Green’s Dictionary of Slang

pally n.1

[pal n. (2)]

a direct term of address; intimacy is not mandatory.

[UK]Albert Chevalier ‘Our Little Nipper’ 🎵 ’E calls ‘mother ‘Sally,’ And ‘father ‘good old pally’.
[US]J.H. O’Hara Pal Joey 7: Well, pally, they will be billing me for stealing all their writing paper.
[Aus]R. Park Poor Man’s Orange 252: ‘She’s a whore!’ ‘Sure, pally.’.
[US]M. Spillane One Lonely Night 80: No ‘Aw’, pally. I’m not kidding around.
[SA]A. La Guma Walk in the Night (1968) 4: To hell with work. Work [...] where does it get you?
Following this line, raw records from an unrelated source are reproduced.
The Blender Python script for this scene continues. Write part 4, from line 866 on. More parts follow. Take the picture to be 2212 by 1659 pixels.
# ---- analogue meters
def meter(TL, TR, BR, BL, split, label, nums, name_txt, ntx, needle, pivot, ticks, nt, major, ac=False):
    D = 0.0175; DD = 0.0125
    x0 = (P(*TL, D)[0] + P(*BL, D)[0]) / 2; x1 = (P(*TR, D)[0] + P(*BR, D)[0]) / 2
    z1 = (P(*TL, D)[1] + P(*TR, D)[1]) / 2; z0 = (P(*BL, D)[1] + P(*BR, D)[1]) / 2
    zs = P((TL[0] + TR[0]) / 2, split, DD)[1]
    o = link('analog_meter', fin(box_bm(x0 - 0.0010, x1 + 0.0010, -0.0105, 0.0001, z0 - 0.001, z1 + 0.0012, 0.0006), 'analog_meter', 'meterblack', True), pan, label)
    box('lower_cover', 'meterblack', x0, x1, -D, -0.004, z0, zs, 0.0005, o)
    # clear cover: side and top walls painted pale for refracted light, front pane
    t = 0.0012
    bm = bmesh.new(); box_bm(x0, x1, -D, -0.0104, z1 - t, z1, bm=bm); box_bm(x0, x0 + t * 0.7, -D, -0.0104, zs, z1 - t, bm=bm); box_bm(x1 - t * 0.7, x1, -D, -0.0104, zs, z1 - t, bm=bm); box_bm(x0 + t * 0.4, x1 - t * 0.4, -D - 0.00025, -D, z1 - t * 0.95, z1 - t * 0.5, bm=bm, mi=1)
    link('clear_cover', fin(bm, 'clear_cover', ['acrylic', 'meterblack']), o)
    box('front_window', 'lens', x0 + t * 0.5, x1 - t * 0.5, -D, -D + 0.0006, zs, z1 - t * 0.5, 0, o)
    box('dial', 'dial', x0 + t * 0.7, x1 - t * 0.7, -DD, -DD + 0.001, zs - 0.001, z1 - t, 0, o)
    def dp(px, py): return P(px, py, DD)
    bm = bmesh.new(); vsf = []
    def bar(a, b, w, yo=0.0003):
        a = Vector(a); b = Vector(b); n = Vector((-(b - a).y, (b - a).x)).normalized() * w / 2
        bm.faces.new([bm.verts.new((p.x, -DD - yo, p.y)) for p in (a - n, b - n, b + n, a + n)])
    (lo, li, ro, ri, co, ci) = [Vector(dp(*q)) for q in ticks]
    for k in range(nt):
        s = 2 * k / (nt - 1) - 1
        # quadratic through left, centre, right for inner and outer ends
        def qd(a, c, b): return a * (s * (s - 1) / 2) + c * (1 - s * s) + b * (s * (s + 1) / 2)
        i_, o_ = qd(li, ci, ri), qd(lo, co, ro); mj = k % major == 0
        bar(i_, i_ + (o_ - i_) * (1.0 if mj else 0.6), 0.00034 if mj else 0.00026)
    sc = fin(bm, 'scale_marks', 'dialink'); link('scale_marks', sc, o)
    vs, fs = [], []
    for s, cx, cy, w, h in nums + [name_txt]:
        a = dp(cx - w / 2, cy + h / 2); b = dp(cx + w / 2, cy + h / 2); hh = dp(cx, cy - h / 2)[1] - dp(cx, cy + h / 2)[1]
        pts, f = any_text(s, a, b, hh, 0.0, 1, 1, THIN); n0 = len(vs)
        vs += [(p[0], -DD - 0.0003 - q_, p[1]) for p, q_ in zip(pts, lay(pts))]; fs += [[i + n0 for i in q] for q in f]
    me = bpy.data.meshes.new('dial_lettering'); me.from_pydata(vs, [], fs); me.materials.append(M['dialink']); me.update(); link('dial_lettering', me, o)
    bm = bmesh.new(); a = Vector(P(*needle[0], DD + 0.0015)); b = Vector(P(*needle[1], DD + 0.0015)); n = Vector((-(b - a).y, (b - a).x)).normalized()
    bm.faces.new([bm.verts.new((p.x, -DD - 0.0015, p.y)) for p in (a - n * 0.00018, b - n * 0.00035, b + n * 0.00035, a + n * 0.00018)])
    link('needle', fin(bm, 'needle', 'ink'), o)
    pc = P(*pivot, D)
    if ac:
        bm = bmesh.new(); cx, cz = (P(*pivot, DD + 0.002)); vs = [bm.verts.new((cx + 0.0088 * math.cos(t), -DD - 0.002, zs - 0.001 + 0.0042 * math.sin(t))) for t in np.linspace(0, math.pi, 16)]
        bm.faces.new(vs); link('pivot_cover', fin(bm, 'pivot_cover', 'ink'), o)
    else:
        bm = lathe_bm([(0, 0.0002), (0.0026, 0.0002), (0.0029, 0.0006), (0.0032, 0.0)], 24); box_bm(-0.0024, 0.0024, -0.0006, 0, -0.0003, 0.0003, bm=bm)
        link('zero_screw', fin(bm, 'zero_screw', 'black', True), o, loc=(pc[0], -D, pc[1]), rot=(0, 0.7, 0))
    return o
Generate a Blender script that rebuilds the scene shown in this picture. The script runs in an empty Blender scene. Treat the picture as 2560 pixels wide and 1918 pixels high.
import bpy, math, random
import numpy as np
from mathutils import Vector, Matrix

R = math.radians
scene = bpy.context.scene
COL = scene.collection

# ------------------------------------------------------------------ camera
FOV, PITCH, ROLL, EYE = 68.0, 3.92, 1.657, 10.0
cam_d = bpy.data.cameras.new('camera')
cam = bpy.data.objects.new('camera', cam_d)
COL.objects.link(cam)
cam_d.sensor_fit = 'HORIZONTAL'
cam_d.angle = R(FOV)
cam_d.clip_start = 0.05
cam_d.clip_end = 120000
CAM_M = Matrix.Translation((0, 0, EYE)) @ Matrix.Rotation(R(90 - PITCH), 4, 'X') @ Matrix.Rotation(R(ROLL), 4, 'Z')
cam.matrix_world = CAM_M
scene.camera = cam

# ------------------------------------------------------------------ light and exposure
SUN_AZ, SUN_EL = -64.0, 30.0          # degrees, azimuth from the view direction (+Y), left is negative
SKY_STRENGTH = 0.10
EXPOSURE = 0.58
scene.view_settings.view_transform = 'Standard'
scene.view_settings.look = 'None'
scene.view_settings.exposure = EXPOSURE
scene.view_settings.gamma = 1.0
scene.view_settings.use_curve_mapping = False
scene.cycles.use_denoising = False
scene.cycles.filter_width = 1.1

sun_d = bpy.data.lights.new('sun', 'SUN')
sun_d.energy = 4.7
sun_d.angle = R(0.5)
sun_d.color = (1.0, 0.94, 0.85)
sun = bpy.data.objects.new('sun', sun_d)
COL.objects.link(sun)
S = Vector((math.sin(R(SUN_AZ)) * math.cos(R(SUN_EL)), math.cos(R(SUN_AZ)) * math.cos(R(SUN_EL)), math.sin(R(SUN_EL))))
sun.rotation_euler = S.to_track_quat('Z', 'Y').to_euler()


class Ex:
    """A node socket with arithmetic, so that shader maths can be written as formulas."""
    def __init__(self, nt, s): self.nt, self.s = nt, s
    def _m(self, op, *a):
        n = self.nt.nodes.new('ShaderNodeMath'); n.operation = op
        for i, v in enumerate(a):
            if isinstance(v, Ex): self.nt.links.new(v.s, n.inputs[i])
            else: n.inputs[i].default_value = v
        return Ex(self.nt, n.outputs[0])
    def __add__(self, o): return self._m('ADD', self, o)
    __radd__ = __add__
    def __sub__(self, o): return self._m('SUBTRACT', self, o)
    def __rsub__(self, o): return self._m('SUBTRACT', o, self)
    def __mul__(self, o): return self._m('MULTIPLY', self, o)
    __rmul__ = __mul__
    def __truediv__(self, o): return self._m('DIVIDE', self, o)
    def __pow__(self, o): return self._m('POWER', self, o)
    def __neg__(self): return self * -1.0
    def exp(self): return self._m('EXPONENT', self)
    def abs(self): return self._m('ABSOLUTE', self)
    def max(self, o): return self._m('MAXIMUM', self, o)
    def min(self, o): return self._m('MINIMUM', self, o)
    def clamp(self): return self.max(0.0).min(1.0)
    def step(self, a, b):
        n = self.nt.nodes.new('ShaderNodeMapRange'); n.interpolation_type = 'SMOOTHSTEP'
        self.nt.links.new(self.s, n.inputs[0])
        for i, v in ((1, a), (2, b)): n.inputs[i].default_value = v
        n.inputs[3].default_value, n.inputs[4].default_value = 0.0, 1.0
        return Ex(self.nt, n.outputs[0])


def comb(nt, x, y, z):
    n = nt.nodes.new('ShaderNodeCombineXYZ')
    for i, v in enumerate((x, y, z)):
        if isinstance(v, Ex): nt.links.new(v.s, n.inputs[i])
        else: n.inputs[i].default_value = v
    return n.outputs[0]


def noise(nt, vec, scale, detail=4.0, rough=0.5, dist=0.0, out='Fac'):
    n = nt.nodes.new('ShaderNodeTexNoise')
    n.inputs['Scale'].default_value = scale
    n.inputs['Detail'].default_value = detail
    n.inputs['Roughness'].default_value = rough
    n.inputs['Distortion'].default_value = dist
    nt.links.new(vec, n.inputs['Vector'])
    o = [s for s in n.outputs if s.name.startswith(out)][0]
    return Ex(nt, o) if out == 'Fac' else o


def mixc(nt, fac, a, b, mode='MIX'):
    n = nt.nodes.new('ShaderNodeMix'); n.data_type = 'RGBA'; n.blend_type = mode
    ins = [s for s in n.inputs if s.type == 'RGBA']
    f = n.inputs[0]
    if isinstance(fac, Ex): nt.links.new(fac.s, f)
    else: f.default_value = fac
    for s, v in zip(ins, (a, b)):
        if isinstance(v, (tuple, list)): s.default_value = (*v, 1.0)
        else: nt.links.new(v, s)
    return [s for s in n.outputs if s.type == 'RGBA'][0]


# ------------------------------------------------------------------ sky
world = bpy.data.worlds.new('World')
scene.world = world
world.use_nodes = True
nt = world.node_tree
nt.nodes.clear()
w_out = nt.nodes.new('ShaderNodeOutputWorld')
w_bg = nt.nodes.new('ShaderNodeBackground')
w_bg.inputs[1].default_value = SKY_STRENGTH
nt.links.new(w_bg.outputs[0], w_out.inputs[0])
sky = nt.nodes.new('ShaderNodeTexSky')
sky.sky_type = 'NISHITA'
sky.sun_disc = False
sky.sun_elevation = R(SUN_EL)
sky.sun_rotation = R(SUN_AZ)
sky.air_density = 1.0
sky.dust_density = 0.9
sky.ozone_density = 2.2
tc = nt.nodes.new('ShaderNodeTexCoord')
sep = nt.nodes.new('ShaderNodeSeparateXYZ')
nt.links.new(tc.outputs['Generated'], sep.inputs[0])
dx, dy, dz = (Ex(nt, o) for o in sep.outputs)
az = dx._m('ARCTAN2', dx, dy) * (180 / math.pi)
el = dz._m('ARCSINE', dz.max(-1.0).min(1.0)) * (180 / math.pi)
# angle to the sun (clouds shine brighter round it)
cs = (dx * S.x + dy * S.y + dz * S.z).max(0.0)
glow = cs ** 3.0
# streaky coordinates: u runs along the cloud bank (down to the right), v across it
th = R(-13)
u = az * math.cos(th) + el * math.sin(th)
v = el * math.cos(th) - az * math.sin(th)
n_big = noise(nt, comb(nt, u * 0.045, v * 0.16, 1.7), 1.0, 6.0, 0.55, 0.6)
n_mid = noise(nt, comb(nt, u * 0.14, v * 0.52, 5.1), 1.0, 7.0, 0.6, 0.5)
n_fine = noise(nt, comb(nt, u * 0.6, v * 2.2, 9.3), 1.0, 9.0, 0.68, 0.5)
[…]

Not me, pally.
[US]‘Iceberg Slim’ Mama Black Widow 160: Later, Pally, I don’t know you.
[US]‘Iceberg Slim’ Airtight Willie and Me 31: Catch on, Pally?
[SA]C. Hope Separate Development 136: You know where’s the Swiss Cottage Roundhouse, pally?
[US]N. Tosches Where Dead Voices Gather (ms.) 43: This may not be the equivalent, perhaps, of a precise dating of the Magdalen Papyrus; but hey, pallie, after twenty years’ searching, it is no matter of mean potatoes, either.
[US]C. Stella Eddie’s World 102: I want that report before you take the ten, pally.
[US]C. Stella Charlie Opera 171: In case you don’t get it yet, pally, I’m not too concerned.